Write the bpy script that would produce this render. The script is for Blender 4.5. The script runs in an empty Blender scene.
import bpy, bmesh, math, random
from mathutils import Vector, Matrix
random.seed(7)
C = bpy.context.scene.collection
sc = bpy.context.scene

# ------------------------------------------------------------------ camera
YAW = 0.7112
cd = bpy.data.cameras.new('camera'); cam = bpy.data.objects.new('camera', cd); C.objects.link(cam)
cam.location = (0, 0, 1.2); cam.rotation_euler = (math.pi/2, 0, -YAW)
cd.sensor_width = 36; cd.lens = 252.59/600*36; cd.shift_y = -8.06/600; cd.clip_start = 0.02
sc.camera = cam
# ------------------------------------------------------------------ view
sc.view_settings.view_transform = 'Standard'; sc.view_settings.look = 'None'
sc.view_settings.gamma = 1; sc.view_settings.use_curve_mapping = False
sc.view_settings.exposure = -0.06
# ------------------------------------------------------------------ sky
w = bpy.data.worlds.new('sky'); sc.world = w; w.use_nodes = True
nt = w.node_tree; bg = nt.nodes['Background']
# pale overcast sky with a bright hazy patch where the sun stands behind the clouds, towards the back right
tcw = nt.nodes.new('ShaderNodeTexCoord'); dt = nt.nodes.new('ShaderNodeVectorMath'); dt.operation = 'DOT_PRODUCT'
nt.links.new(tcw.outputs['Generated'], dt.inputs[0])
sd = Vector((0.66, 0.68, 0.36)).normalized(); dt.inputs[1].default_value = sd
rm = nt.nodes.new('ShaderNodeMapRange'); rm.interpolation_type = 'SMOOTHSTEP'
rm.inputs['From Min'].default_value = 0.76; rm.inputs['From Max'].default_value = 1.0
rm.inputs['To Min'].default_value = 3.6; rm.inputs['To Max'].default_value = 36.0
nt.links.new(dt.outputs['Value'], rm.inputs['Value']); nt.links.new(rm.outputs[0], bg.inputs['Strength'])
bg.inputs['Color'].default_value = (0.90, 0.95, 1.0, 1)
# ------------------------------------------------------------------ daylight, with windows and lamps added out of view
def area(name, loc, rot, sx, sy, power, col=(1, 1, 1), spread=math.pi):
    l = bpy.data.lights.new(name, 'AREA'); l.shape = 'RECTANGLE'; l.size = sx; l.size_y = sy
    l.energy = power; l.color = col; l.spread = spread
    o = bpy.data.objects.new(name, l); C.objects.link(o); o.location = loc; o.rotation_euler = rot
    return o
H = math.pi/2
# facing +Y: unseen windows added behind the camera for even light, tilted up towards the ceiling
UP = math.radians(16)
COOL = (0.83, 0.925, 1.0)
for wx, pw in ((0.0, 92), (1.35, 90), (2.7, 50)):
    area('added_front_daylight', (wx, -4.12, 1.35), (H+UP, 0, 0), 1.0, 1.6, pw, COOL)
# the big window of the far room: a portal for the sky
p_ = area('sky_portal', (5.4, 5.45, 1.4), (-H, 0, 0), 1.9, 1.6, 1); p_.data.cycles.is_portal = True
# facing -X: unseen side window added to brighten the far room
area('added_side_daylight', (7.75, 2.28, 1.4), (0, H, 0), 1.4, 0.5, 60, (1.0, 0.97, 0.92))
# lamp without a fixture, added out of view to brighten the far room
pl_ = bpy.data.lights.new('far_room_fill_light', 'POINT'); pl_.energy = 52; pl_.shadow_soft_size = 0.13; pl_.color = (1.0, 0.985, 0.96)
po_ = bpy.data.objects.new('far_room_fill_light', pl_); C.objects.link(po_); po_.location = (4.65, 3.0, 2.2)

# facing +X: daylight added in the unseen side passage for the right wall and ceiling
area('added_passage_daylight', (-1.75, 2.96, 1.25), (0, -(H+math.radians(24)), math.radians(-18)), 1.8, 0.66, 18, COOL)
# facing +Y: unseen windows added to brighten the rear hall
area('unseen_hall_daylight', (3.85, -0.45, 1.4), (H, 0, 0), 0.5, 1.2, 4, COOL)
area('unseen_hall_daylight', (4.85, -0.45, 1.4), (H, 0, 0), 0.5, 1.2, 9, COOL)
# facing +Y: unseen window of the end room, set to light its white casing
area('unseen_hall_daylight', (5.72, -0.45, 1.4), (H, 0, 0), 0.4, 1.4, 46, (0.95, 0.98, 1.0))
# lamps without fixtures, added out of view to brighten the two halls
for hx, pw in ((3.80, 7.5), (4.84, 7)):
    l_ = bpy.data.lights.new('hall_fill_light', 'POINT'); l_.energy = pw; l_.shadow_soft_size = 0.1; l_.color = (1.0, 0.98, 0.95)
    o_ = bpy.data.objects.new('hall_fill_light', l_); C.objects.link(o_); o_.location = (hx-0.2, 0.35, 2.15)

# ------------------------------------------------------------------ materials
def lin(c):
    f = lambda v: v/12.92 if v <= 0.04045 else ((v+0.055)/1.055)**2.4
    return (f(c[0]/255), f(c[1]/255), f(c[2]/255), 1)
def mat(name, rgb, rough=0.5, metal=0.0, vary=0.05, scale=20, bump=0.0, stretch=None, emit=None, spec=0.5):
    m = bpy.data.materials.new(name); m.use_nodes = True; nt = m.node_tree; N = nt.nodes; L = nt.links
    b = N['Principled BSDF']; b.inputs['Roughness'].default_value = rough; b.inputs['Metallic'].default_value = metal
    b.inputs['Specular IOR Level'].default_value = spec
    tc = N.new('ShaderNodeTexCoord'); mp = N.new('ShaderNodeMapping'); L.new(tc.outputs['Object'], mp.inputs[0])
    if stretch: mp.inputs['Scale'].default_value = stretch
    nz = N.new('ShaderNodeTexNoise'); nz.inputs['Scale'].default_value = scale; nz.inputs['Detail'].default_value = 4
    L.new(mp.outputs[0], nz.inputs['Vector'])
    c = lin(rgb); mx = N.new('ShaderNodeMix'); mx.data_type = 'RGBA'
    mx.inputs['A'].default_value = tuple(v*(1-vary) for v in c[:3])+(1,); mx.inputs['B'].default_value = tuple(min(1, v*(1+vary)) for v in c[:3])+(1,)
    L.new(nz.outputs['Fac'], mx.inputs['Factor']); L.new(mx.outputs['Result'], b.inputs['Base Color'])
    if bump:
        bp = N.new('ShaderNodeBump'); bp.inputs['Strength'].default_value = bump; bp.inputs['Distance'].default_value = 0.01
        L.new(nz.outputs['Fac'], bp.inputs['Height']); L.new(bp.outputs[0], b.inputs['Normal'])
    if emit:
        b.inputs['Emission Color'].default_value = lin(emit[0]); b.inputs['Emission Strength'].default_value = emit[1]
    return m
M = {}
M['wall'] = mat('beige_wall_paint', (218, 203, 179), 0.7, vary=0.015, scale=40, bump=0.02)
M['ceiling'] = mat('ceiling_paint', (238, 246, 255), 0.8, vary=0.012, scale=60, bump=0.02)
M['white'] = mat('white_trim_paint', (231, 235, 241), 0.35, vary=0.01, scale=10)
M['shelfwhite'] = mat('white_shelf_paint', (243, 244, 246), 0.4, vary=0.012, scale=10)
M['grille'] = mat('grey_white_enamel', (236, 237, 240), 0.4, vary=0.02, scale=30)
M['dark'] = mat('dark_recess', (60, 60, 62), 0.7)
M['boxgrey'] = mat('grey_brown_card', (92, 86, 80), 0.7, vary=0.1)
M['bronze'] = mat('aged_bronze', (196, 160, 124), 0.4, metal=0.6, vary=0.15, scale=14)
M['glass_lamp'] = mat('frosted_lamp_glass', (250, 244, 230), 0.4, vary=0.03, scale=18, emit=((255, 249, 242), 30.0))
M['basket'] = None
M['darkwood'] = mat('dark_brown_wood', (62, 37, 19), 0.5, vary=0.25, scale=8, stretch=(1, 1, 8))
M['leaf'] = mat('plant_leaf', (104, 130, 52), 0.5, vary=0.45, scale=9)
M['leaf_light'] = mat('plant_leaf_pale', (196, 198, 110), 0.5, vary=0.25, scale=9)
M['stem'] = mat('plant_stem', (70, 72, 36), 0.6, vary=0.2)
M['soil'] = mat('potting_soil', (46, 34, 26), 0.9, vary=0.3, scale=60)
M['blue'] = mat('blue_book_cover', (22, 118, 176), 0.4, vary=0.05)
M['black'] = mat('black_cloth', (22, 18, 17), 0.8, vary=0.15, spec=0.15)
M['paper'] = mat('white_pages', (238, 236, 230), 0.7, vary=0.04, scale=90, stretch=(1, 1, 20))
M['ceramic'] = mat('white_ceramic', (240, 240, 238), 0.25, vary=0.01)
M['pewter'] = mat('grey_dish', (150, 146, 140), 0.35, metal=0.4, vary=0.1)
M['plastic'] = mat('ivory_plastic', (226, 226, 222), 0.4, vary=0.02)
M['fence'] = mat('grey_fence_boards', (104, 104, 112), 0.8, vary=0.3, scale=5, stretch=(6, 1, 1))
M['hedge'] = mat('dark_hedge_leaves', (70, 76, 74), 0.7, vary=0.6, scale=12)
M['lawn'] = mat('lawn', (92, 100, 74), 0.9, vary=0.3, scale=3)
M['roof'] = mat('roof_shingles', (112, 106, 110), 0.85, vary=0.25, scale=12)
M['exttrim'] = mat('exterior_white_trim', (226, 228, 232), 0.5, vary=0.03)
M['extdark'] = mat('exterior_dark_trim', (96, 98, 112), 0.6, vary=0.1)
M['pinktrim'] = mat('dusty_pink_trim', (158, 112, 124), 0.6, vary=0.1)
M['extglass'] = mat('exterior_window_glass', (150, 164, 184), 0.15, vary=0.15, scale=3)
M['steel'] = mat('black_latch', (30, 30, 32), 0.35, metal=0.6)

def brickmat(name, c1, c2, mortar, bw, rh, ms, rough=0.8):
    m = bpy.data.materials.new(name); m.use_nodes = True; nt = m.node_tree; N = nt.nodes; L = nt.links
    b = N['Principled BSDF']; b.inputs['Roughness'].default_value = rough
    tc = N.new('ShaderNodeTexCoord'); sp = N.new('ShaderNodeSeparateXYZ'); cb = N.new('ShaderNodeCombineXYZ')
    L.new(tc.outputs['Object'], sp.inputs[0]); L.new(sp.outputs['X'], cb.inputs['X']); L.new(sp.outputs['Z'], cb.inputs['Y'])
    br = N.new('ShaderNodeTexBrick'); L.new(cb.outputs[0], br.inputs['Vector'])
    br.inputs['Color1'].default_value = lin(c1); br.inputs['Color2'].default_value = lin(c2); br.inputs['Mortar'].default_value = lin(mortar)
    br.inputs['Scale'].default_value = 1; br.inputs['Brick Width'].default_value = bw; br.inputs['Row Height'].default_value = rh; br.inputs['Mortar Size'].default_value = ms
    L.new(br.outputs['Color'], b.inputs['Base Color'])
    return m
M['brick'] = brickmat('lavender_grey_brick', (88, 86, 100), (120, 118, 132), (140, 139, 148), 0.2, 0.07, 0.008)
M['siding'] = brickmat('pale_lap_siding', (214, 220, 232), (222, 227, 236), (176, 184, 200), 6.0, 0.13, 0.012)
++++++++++
Print, unaltered, every line from the beginning of the material down to the line with "sc = bpy.context.scene".

Write the bpy script that would produce this render. The script is for Blender 4.5. The script runs in an empty Blender scene.
import bpy, bmesh, math, random
from mathutils import Vector, Matrix
random.seed(7)
C = bpy.context.scene.collection
sc = bpy.context.scene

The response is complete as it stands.